▸ SET PROBLEM:
In the material below, please retype the lines from the very first through the one with "COL=scene.collection", exactly and without pictures.

▸ SOURCE DATA:
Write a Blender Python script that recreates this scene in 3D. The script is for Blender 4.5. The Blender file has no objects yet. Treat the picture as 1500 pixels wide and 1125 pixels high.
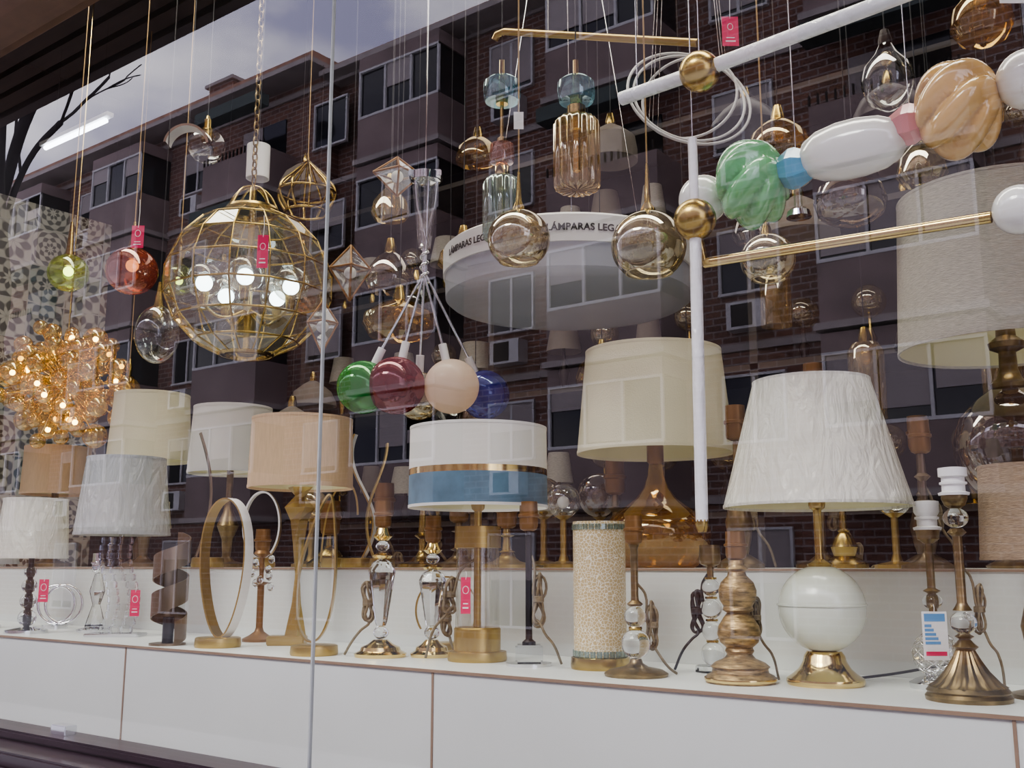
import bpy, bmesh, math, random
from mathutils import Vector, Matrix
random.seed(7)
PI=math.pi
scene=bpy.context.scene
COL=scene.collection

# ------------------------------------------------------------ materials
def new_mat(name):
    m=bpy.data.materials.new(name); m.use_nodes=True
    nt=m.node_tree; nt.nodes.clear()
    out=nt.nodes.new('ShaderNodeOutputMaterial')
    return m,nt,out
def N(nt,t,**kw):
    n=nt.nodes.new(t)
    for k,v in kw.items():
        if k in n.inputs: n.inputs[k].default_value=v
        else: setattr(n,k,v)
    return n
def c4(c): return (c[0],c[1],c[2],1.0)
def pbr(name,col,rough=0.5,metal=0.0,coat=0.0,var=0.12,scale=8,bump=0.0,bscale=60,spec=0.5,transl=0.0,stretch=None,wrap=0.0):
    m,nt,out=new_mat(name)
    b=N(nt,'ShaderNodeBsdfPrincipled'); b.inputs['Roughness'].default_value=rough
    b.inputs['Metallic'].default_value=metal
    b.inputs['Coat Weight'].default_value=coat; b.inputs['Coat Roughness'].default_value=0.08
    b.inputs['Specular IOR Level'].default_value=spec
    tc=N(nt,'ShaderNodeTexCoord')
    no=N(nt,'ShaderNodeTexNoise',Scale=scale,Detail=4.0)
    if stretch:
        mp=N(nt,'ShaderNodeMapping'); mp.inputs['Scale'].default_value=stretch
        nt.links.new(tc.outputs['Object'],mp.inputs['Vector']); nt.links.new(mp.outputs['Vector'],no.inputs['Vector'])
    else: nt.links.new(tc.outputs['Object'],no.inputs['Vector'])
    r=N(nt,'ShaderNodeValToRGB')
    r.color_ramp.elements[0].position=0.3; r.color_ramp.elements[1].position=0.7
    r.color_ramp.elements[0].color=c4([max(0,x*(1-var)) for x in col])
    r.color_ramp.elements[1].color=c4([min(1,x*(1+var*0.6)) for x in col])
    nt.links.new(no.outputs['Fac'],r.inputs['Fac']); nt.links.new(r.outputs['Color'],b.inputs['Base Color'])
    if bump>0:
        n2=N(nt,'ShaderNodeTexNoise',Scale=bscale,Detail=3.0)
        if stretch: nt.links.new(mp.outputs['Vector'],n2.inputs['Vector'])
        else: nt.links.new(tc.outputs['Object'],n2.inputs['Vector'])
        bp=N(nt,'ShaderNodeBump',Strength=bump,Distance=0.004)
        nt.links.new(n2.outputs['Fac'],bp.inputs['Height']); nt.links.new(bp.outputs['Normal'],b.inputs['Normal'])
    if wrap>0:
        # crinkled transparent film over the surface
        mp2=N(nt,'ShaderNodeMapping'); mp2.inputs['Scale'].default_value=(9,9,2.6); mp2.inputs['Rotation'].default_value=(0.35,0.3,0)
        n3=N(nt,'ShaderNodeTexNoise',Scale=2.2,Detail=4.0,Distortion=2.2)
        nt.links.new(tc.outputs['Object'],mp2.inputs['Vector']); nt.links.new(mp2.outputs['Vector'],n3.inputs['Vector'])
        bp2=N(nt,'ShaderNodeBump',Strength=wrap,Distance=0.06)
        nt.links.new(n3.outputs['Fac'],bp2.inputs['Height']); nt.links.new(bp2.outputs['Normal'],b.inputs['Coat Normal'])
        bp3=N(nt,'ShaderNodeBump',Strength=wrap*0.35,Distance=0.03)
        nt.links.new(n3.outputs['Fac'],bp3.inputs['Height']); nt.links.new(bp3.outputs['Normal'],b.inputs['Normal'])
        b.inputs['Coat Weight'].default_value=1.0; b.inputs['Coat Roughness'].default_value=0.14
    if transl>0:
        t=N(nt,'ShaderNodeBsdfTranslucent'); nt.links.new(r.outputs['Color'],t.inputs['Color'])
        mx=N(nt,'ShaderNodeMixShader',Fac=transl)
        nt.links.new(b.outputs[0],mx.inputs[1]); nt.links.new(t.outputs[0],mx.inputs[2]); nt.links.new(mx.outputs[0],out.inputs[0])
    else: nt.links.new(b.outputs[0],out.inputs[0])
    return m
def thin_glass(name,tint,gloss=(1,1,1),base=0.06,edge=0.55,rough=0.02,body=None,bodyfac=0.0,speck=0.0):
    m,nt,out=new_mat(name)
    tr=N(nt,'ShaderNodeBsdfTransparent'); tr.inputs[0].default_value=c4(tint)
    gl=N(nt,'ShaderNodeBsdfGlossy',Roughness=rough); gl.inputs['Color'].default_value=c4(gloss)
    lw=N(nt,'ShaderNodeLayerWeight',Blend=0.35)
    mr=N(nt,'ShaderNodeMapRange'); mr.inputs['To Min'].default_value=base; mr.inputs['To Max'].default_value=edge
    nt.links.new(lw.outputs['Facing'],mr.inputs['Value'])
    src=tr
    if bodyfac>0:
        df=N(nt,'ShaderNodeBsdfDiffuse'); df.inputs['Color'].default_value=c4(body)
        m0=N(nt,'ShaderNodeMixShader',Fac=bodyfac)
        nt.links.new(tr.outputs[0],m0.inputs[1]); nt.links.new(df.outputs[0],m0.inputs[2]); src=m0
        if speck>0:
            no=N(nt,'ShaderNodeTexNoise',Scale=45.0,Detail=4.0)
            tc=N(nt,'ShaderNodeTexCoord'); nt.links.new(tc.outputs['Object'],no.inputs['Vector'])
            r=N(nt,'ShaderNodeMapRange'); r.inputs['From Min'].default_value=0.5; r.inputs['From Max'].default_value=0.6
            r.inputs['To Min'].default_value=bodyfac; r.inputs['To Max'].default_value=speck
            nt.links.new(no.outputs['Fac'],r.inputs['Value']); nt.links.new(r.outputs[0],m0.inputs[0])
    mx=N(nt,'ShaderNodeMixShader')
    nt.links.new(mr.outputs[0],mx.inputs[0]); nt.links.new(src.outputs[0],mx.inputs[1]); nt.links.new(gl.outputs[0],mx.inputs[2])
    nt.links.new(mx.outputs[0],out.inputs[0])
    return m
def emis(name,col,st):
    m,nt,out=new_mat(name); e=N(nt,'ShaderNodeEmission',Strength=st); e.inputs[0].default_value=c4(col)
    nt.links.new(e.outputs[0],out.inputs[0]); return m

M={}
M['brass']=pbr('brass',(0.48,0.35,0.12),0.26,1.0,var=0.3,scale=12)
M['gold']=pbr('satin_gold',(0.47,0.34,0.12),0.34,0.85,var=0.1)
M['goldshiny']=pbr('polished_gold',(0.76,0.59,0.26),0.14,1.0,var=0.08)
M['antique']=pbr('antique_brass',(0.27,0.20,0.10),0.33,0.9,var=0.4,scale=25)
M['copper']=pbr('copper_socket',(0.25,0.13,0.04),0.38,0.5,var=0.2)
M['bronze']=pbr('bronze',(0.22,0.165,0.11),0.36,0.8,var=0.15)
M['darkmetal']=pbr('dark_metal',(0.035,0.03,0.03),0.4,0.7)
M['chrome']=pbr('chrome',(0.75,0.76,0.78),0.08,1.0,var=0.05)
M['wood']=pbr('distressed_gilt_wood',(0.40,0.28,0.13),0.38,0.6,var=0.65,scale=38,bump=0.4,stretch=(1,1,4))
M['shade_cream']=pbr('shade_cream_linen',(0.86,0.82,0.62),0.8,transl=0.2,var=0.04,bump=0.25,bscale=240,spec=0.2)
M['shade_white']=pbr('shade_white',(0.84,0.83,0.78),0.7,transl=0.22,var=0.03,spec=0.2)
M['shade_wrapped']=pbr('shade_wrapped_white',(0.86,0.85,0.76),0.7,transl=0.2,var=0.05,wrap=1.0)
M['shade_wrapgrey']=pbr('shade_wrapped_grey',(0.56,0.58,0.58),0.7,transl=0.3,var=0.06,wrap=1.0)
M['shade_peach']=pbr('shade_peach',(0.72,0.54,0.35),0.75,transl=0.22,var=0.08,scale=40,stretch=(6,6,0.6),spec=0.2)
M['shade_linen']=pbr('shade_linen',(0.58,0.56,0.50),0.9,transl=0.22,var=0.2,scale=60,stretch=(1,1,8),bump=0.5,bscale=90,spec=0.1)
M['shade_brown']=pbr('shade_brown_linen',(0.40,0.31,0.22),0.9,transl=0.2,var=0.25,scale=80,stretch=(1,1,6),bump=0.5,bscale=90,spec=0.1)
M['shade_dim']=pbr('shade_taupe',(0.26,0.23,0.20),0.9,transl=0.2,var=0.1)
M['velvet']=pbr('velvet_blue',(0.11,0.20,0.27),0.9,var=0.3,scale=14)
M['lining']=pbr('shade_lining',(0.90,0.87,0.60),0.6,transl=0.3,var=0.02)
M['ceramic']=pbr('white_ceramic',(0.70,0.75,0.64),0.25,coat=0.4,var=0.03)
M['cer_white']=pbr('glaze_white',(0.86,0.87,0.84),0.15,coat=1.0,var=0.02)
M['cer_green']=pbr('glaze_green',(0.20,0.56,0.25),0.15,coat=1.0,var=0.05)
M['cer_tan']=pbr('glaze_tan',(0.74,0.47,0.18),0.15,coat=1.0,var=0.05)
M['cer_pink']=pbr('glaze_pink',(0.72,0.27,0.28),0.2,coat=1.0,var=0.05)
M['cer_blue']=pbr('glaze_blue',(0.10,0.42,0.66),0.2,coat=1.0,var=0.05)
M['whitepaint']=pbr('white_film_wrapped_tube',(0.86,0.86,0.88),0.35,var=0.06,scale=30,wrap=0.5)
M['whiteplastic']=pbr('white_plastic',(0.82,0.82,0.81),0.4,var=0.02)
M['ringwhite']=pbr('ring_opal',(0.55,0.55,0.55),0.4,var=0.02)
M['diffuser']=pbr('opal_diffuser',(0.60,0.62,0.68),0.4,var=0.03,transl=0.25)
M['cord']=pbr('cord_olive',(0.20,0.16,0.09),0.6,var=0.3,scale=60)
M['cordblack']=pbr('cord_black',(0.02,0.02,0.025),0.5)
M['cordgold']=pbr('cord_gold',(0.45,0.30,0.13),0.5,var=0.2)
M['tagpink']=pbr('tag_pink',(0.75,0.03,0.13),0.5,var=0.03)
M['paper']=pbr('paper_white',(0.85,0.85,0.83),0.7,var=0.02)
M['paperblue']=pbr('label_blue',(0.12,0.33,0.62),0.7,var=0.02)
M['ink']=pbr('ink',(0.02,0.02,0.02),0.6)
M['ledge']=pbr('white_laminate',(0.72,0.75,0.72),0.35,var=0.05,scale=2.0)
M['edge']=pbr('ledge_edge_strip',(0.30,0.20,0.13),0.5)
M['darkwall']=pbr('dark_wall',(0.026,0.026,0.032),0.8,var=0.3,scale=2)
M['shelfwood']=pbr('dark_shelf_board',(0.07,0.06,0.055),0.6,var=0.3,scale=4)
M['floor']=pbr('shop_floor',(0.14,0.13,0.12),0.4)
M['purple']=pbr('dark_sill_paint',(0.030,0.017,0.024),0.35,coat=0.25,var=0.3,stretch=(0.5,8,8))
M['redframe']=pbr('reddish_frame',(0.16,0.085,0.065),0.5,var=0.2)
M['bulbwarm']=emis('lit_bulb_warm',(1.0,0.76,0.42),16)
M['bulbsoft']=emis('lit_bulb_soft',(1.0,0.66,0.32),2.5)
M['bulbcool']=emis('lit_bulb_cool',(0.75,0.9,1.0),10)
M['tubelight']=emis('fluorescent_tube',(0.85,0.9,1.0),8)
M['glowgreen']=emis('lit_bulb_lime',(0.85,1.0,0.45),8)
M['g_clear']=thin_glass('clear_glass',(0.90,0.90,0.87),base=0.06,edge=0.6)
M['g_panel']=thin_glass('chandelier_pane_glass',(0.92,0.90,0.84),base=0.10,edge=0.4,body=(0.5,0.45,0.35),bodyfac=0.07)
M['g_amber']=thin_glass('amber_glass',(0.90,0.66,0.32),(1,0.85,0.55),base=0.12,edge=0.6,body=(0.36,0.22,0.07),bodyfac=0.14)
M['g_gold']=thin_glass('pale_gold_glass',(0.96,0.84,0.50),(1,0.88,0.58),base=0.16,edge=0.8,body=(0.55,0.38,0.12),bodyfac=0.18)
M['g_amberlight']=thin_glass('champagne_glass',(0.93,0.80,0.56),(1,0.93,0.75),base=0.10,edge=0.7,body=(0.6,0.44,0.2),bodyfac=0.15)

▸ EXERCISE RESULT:
Write a Blender Python script that recreates this scene in 3D. The script is for Blender 4.5. The Blender file has no objects yet. Treat the picture as 1500 pixels wide and 1125 pixels high.
import bpy, bmesh, math, random
from mathutils import Vector, Matrix
random.seed(7)
PI=math.pi
scene=bpy.context.scene
COL=scene.collection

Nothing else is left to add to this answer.